5 reasons people aren’t listening (including you).

Most relationship issues boil down to a breakdown in communication. Think about communication in these terms: The sender has to convey a message clearly and succinctly. The receiver needs to be present, listen to the message, make sense of it, interpret the intent correctly, and understand the next step. What could possibly go wrong? In addition, communication channels, timing, and other environmental factors interplay in communication effectiveness. No wonder issues in communication are at the core of so much frustration, angst and confusion.

‘People often think they’re talking to each other when they’re really talking past each other. They carry on monologues, not dialogues.’—Judith Glaser

Ego kills listening

Sam began to realise the voice he listened to the most was the one in his head. His ego was bigger than he thought. I asked Sam: How can you truly listen to someone else when your actual goal is to have them agree with you and validate your point of view?

We all have listening blind spots

Judith Glaser, an American Organizational Anthropologist, developed Conversational IQ. Conversational IQ is about communicating in a way that builds trust, integrity, empathy and good judgment¹. These are great leadership benchmarks. Glaser’s research identified five listening blind spots, which I’m sure you’ll relate to from your experiences with others and through simply knowing about yourself.

Blind spot #1: The first blind spot involves an assumption that others see what we see, feel what we feel, and think what we think.

It’s easy to assume that everyone should think like we do, and therefore see things that same way. When we get fixed to our point of view, and want to be right about it, we lack the perspective to connect to others and realise they see and experience the world differently. Winning feels good but at what cost to the relationship and the feelings of someone else?

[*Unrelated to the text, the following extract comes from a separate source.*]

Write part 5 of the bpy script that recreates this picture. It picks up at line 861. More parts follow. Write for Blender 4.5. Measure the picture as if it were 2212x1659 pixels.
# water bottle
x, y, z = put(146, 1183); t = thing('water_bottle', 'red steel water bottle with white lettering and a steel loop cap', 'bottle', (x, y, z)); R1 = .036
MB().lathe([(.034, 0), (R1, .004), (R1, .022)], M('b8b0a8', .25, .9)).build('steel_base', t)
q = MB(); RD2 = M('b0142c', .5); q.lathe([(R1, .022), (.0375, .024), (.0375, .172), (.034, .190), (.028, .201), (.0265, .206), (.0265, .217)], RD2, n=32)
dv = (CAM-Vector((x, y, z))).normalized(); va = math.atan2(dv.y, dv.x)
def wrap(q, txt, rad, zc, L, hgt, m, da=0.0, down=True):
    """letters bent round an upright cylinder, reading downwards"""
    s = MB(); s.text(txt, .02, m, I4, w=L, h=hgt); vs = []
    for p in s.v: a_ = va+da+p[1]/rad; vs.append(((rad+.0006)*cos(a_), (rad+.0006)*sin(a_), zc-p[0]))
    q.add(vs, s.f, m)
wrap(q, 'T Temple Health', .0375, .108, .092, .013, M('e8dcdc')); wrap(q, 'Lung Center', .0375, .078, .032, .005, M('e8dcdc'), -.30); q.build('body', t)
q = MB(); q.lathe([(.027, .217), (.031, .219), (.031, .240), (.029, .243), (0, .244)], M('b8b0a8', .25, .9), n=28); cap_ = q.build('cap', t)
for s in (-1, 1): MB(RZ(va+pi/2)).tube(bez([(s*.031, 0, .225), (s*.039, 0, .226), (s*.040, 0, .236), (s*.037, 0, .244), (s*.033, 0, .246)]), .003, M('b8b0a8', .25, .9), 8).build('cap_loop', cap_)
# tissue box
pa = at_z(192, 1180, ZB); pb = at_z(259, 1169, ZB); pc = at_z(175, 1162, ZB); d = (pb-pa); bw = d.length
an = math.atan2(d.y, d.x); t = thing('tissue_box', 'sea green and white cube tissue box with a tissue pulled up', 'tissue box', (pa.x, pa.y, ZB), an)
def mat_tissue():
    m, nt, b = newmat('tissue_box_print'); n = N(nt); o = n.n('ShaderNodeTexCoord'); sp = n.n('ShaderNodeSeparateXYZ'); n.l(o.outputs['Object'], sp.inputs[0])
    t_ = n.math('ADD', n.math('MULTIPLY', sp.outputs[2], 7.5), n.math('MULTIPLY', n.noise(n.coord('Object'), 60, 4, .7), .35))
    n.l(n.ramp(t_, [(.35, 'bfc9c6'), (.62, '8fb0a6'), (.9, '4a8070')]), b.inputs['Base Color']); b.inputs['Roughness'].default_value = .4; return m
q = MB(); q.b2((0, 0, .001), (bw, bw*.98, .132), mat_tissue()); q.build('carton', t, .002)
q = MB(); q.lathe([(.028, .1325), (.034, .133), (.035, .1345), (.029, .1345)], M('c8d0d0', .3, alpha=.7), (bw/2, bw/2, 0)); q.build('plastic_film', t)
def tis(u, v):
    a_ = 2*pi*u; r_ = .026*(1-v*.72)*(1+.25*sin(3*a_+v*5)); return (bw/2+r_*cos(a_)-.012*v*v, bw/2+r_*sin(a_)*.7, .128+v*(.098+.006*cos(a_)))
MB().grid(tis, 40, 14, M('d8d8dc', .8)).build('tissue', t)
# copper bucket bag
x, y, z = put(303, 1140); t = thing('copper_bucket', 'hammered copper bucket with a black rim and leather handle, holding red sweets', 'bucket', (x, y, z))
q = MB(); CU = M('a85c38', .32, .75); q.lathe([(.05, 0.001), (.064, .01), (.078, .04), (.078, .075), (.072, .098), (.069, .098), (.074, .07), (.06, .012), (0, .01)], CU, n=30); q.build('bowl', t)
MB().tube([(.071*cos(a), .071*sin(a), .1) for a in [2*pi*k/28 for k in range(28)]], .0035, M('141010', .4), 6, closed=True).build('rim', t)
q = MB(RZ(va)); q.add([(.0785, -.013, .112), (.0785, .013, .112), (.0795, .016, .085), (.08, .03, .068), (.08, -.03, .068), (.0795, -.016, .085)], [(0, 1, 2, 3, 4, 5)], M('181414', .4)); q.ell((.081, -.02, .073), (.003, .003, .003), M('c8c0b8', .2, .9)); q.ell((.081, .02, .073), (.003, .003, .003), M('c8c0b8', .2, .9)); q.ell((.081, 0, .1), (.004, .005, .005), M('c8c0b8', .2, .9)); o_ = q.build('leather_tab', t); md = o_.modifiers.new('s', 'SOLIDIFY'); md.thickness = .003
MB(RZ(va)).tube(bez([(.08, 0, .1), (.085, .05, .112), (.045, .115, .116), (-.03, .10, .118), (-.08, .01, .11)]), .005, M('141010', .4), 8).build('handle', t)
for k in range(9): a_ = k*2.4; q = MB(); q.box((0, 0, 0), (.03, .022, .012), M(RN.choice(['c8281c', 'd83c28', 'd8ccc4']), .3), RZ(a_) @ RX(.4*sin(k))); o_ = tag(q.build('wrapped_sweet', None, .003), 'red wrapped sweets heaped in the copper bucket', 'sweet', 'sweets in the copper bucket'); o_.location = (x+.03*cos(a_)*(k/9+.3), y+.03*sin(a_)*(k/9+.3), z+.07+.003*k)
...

Blind spot #2: The failure to realise that fear, trust and distrust change how we see and interpret reality and, therefore, how we talk about it.

It’s easy to believe that our emotions and feelings don’t change our reality and that our perceptions are always accurate. They aren’t. When we are emotionally charged or perceive we are in an environment of distrust, our brain releases the chemical cortisol, which keeps us alert. This closes down the prefrontal cortex of our brain (which gives us access to empathy and strategic thinking for example), which changes how we experience something. In short, when we’re emotionally charged, we experience a conversation differently.

Blind spot #3: An inability to stand in each other’s shoes when we are fearful or upset.

This blind spot follows on from #2. When we are fearful or emotionally charged, we lose our ability to put ourselves in someone else’s shoes. As a result, we stay self-focused rather than others- focused.

Blind spot #4: The assumption that we remember what others say, when we actually remember what we think about what others say.

We decide that what we remember is the truth, the whole truth and nothing but the truth. But this isn’t true. Glasser’s research revealed that we drop out of conversations every 12 to 18 seconds to process what is being said. Therefore, any conversation could have three realities: what you remember, what they remember and what was actually said.

Blind spot #5: The assumption that meaning resides in the speaker, when in fact, it resides in the listener.

We assume that when people are listening, they are understanding our messages in the way we want them to. For people to understand us though, they draw from their reference points to create their understanding. In other words, people may be listening carefully to what you say, yet they are ‘understanding’ something different. In all communication, the meaning resides with the listener, not the speaker. Therefore checking for understanding is an important step in the communication process.

Bringing it all together

The silver bullet for these blind spots is your self-awareness: being aware of how your thinking preferences might bias or impact your listening; managing your emotional state; tuning back in when you find yourself not listening actively; and asking open questions to help you navigate conversations and create conversations more easily. Which of these blind spots are you going to become more aware of? I’d love to know.